I'm also trying to get some clarity on the best way to use these dongles. I agree the info out there is confusing or incorrect or even contradictory. I've sent an email to devel@ and contacted some of the contributors - hopefully they'll provide some guidance and I'll post back here and update the wiki with the currently accepted way of getting these dongles operational.

I have successfully installed E3276 on several routers.
Dongle works very well when used in 'ncm' mode (use ncm protocol in interface settings). To install it, look for kernel modules containing 'huawei' in the name.

Yep - I've had one running for over a year on a remote router. However, there are niggles. Some of the posts to the devel list indicate the NCM protocol is provided by a couple of packages (ie wwan I think) and that if that is used configuration through Luci should be possible. An extension of this is that signal strength information etc should also be available.

Key for me is this last part - getting signal strength info and perhaps operational mode (LTE / 3G etc) in an easy to use form. Yes, I can issue the AT command but sometimes that doesn't work or even something like "comgt sig -d /dev/ttyUSB0" or "comgt sig -d /dev/cdc-wdm0".

[As an aside, I need something that returns signal strength so I can power cycle the dongle when it 'jumps' to a further away cell tower giving a worse connection.

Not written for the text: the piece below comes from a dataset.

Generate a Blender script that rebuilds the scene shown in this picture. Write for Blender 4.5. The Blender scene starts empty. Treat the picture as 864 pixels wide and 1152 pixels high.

Power cycling of the USB is achieved using a YKUSH board. I could monitor pings and do a power cycle when they are > a set value, but this seems a bit of a dangerous way of doing things. My test setup performs a cycle via a cron job every 24 hours - so the longest the remote location will have super-slow access is 24 hrs.]

But I still think it would be useful to have the process and capabilities documented on the wiki.

tristanc wrote:

I need something that returns signal strength so I can power cycle the dongle when it 'jumps' to a further away cell tower giving a worse connection.

It seems something changed between my old trunk build (r44497) and the CC 15.05 release (r49007). Issuing

comgt -d /dev/cdc-wdm0 -s /etc/gcom/getstrength.gcom

on both systems gives no response on r44497 and +CSQ: 9,99 with r49007. Hopefully this behaviour isn't a one-off or quirk of current set-up.

There used to be unofficial NCM Luci plugin for BB that had all the info about mobile network state. It didn't make it to CC. Try to find it - may be it will work with minimal changes.

Yeah - I've tried patching CC luci with the patch available, except Luci has changed somewhat since it was written... I've given up & botched together a commandline alternative using the Luci Custom Commands app which sort of works some of the time.

tristanc wrote:

Yeah - I've tried patching CC luci with the patch available, except Luci has changed somewhat since it was written... I've given up & botched together a commandline alternative using the Luci Custom Commands app which sort of works some of the time.

I'm looking to build something very similiar to what you did (remote router connected over LTE, power cycling modem on "bad reception" events) and I'm looking at this particular LTE stick as a modem option. I'd really like to see your command-line hackjob, if you would be so kind to share smile

xon wrote:

I'm looking to build something very similiar to what you did (remote router connected over LTE, power cycling modem on "bad reception" events) and I'm looking at this particular LTE stick as a modem option. I'd really like to see your command-line hackjob, if you would be so kind to share smile

A bit has changed since this post - I ended up using a HiLink dongle, so behind double NAT. I VPN out to get a static IP and make it connect on boot and maintain that connection via OpenVPN’s config. I use a cron job to turn the dongle off (completely unpowered) for a minute or so each morning at 3am. The system gets reasonable ‘up’ time - 79days at last check, but I have seen it get to 100. Our electricity goes off fairly regularly so it’s limited by that...

Anything clever / complex just didn’t work as support for the signal strength reporting / NCM / LTE doesn’t seem to coincide which is a shame.

tristanc wrote:

Anything clever / complex just didn’t work as support for the signal strength reporting / NCM / LTE doesn’t seem to coincide which is a shame.

It really is. Was hoping for an elegant solution but looks like I'll be going for something like a script pinging Google's DNS to determine quality of reception then. I've just gotten the dongle in the post so I'll start experimenting. I'll probably end up experimenting with a couple more modems before I'm happy. This now is #2 after an interesting bout with a Samsung GT B3740, which has more than a few quirks but that I'll likely keep to toy around with.

Guess hostless would be my next step up as well.

If you still have it available, I'd still like to see your script for reference, but either way many thanks for letting me know that this particular rabbit hole I need not go down.